Today the Temple Mount remains under Israeli sovereignty with day-to-day administration by the Jerusalem Islamic Waqf. The Dome of the Rock's gold-covered dome, paid for personally by King Hussein of Jordan in the 1990s at a cost of eight million dollars, dominates the Jerusalem skyline. Beneath the surface, archaeological layers extend back millennia: Iron Age quarries, Herodian drainage tunnels, Crusader vaults, Mamluk madrasas. The Organisation of Islamic Cooperation calls for Arab sovereignty. Religious Zionist groups advocate for Jewish prayer rights. Most Haredi rabbis prohibit Jews from setting foot on the mount at all, citing the impossibility of ritual purification without the ashes of a red heifer. The competing claims are irreconcilable in any conventional sense, yet the mount endures, as it has for four thousand years, holding the weight of three civilizations that refuse to let it go.

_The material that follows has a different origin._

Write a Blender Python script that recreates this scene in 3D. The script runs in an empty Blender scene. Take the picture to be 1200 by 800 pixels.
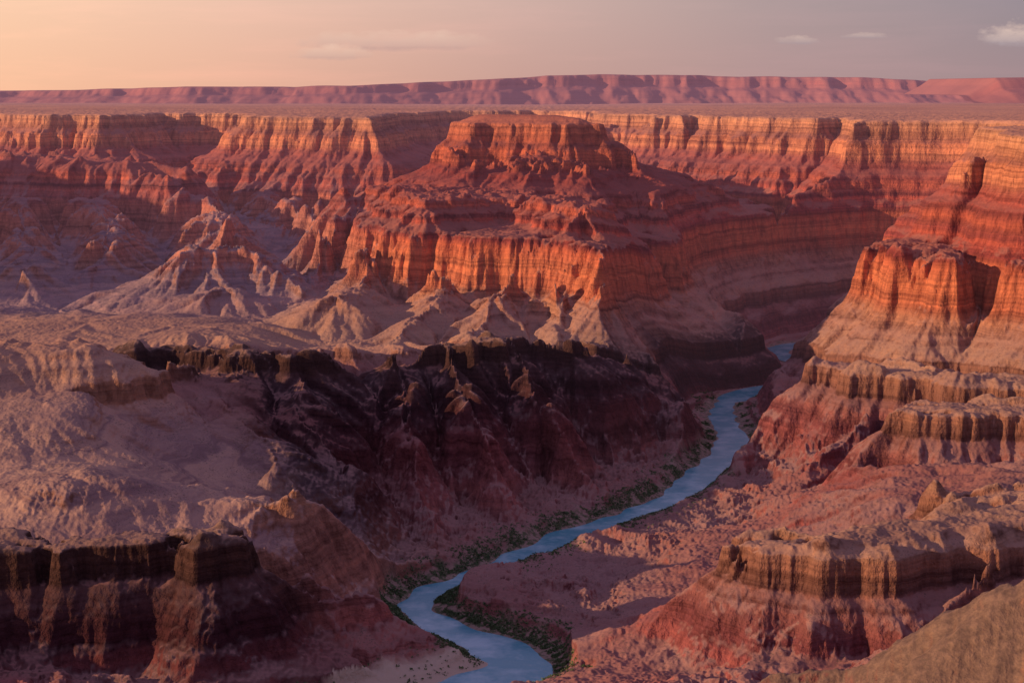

Located at 31.778N, 35.235E in the heart of Jerusalem's Old City. The golden Dome of the Rock is one of the most recognizable landmarks visible from the air in the entire Middle East. Ben Gurion International Airport (LLBG) is approximately 50 km to the northwest. Jerusalem/Atarot Airport (LLJR) is closer but currently inactive. Best viewed from 5,000-8,000 ft AGL to see the Temple Mount compound in relation to the Old City walls, the Western Wall plaza, and the Mount of Olives to the east.